Dubbed Brain2Music, the system utilizes functional magnetic resonance imaging (fMRI) data, which tracks the blood flow to different brain regions, and brain-computer interfaces (BCIs) to capture neural activity patterns as listeners hear different songs. According to Timo Denk, a co-author of the study and a software engineer at Google in Switzerland, the AI successfully predicted the agreement between the mood of the reconstructed music and the original music about 60% of the time.

“The method is pretty robust across the five subjects we evaluated. If you take a new person and train a model for them, it’s likely that it will also work well,” said Denk.

How does Brain2Music work?

Google says it first trains the AI using a subset of brain imaging data and accompanying song clips with the objective of establishing connections between various musical elements—such as instruments, genre, rhythm, and mood—and the participants’ brain signals.
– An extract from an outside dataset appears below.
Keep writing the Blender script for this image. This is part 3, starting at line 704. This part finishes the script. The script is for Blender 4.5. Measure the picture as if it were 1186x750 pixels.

Then, as participants listen to music, the AI system meticulously analyzes neural patterns and cross-references them with music metadata.

Over time, the machine learning models become adept at recognizing distinct patterns associated with specific musical elements, such as rhythm, melody, and harmony, and subsequently associate them with corresponding songs in the database.

 

Ethical complications

While this breakthrough represents a significant development for Google in the AI field and could have immense potential for various neurotechnology applications, the mind-reading capabilities of the AI have once again prompted questions about privacy, consent, and data usage. Therefore, if Google plans to commercialize this technology in the future, it would need to implement stringent data protection measures to ensure user information remains confidential.